EXERCISE GOAL:
Restate the opening lines of the material below word for word, stopping after the line that contains "random.seed(11)".
BEGIN MATERIAL PROVIDED
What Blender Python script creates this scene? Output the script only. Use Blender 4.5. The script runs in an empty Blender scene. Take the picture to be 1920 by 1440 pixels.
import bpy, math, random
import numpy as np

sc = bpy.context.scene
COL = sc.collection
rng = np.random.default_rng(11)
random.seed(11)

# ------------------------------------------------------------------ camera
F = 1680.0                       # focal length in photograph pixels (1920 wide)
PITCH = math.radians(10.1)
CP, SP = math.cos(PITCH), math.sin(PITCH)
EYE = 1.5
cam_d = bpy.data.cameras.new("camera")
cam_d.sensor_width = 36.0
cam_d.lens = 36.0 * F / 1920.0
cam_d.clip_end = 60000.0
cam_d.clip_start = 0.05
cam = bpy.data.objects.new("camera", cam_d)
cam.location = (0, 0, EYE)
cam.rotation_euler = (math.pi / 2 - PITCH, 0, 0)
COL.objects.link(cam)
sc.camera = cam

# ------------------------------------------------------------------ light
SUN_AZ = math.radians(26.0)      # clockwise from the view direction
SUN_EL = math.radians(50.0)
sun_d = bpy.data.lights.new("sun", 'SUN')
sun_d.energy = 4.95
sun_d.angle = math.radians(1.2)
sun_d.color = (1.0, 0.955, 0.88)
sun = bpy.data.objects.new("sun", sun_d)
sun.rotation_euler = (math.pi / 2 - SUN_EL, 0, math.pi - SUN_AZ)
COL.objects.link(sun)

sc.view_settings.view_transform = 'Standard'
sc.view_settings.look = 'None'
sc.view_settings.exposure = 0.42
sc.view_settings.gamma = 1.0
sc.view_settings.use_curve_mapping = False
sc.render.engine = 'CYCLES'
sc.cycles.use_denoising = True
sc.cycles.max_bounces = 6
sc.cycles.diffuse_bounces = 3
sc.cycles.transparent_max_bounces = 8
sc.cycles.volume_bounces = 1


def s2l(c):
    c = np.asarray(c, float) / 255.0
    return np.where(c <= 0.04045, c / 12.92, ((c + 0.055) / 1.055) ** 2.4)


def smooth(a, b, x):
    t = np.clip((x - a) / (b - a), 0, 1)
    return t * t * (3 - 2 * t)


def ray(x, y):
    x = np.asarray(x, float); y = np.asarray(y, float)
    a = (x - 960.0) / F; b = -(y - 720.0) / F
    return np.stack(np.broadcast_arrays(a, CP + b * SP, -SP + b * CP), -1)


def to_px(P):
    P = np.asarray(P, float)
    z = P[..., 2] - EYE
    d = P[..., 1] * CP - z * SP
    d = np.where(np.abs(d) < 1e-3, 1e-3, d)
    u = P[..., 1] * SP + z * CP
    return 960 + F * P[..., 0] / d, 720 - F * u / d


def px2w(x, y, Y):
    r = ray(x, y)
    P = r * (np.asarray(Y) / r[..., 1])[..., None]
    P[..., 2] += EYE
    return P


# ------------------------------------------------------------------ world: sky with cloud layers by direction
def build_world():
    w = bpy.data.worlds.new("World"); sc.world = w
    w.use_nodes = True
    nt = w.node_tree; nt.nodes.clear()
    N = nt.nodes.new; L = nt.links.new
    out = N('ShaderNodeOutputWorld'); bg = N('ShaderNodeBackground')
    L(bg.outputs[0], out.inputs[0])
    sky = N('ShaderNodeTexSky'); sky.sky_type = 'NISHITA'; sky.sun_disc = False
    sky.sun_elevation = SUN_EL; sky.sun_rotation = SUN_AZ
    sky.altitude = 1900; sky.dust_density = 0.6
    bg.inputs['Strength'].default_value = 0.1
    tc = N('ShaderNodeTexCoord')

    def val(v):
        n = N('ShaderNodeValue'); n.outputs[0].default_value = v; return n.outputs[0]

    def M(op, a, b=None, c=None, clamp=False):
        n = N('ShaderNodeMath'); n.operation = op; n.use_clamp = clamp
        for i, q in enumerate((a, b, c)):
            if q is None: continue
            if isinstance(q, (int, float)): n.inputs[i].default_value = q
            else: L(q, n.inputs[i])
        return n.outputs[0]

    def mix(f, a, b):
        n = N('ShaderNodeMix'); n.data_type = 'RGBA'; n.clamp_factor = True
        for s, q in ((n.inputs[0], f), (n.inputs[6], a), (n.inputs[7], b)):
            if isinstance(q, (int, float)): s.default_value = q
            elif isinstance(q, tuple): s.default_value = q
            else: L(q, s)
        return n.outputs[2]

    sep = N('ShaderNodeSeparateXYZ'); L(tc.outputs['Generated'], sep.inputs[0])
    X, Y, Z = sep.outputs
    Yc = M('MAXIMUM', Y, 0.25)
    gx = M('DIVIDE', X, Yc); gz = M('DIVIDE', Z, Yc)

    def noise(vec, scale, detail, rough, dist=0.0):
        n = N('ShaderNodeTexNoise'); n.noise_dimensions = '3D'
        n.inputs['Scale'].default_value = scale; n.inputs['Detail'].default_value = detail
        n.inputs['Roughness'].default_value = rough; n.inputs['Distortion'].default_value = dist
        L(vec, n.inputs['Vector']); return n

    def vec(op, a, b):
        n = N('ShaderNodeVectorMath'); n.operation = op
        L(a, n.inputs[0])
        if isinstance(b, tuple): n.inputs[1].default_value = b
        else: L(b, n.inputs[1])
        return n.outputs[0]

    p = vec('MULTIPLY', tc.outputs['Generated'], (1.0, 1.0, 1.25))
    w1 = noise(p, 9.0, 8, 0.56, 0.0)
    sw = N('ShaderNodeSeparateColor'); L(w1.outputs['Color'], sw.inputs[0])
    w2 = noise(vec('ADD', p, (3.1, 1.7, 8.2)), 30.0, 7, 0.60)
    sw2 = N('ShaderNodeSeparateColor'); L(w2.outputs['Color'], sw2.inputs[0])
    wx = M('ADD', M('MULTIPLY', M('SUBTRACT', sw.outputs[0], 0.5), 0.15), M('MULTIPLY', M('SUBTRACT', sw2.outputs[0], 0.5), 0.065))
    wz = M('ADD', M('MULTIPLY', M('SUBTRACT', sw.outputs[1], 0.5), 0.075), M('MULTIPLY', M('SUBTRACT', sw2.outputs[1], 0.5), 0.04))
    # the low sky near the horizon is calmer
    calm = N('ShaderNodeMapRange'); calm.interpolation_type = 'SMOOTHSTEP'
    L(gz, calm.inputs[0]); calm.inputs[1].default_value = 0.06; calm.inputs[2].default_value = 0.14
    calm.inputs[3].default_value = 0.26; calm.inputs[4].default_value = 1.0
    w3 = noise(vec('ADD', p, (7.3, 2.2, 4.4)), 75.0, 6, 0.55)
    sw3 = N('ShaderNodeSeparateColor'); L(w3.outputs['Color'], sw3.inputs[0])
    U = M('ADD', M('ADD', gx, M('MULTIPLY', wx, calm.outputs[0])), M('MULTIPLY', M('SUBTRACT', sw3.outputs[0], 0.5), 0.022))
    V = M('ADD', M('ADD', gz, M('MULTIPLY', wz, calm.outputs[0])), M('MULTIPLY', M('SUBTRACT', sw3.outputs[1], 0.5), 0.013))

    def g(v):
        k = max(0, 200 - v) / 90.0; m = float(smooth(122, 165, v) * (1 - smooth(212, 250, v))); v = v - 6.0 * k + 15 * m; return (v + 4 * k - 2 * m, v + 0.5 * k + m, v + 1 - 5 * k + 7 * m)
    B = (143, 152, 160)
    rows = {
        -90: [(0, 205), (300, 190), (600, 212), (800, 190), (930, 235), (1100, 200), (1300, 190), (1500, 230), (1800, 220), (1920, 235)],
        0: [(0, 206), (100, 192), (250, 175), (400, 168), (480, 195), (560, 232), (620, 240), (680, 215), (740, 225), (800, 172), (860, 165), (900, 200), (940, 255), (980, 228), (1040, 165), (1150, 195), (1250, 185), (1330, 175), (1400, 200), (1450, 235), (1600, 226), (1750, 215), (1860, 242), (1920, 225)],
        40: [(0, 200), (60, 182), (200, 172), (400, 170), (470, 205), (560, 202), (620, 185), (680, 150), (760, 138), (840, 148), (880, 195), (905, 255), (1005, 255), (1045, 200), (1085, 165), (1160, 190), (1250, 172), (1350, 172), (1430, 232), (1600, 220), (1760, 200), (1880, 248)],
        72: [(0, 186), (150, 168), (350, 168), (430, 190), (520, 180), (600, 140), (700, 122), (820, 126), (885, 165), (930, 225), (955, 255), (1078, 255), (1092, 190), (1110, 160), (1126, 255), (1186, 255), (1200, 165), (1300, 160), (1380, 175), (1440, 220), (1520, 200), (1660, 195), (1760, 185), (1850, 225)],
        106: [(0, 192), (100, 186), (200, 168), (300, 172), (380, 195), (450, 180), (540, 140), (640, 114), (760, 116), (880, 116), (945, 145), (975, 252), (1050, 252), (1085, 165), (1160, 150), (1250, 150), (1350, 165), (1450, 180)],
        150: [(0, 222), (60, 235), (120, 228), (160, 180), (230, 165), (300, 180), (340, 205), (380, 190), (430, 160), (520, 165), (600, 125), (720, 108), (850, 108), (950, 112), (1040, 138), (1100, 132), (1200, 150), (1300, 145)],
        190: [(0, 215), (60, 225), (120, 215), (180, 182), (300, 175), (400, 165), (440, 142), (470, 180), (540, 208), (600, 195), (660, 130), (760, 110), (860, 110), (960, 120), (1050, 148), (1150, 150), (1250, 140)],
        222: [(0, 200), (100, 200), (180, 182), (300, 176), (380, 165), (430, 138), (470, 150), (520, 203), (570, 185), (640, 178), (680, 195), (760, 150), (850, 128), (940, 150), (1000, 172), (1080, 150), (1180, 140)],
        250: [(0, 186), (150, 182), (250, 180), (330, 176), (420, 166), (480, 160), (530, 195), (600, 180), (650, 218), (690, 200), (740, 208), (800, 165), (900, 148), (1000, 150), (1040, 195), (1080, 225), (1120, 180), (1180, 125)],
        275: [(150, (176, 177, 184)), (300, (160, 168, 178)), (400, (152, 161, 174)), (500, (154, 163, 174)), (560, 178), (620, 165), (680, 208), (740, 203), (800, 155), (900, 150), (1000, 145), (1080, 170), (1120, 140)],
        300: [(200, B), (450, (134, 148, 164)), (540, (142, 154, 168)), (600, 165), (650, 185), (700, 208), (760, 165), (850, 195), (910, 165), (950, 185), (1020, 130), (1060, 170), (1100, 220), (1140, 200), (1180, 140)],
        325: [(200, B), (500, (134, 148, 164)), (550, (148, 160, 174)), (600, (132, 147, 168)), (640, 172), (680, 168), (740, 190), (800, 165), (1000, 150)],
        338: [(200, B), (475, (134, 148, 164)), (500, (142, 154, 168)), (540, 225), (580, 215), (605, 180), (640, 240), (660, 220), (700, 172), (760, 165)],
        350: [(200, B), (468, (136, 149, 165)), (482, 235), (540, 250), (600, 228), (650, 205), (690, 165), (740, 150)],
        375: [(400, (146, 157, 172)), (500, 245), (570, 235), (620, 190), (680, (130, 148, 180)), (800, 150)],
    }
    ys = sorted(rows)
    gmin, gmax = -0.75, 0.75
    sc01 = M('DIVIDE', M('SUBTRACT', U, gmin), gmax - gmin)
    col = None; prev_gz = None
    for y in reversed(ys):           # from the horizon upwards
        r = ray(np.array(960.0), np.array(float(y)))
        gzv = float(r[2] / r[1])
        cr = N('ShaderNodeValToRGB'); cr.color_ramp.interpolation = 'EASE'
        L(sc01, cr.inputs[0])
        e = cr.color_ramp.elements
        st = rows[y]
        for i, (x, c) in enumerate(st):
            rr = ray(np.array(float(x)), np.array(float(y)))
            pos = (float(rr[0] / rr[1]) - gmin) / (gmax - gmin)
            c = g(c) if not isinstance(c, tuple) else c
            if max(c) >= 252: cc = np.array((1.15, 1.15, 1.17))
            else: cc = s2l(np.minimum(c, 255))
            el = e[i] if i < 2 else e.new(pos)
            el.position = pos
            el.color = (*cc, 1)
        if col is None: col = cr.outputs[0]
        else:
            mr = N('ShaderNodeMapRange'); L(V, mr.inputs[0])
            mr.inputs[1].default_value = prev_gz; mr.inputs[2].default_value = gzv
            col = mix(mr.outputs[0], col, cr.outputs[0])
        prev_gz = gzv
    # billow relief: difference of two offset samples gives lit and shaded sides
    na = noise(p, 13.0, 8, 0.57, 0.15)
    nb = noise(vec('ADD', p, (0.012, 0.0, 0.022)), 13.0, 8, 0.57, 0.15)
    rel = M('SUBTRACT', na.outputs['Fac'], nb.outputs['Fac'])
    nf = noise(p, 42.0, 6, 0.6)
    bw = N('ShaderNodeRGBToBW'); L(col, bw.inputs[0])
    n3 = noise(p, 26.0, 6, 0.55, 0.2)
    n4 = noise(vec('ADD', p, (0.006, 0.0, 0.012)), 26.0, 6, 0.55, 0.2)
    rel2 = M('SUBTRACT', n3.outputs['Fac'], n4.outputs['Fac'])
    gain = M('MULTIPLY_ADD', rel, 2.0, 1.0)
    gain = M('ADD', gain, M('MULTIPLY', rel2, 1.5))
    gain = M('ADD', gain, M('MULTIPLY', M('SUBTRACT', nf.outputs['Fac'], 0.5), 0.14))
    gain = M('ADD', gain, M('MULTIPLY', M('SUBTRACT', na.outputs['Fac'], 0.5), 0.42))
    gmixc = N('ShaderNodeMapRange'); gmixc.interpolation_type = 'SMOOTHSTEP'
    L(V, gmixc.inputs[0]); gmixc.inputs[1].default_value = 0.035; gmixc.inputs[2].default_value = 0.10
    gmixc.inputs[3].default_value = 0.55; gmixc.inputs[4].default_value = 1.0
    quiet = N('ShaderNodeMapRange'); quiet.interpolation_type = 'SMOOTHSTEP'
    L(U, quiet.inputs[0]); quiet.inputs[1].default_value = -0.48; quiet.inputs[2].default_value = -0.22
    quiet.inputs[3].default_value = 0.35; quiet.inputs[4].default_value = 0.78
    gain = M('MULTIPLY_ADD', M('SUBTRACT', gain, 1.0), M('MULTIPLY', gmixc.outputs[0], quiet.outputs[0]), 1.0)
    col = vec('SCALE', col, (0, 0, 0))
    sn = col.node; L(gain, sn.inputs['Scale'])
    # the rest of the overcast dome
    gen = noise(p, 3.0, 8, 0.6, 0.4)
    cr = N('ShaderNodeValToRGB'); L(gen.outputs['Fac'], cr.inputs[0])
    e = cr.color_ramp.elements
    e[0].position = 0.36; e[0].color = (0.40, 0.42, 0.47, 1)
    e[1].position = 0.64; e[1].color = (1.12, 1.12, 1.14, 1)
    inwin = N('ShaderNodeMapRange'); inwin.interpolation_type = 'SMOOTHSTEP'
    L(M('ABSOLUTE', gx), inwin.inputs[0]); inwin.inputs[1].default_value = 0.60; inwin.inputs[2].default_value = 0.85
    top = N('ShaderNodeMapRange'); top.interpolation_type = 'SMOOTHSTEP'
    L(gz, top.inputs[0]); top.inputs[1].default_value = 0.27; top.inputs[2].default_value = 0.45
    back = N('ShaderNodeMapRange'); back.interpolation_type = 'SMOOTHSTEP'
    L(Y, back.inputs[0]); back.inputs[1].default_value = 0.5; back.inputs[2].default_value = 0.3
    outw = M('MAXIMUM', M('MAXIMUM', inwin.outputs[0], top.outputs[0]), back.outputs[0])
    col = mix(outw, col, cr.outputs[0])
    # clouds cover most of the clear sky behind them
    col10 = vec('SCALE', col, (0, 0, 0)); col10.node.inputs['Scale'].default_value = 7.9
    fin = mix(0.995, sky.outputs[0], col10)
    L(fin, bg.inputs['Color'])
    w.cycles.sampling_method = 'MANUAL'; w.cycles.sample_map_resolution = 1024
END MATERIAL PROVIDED
CORRECT RESULT:
What Blender Python script creates this scene? Output the script only. Use Blender 4.5. The script runs in an empty Blender scene. Take the picture to be 1920 by 1440 pixels.
import bpy, math, random
import numpy as np

sc = bpy.context.scene
COL = sc.collection
rng = np.random.default_rng(11)
random.seed(11)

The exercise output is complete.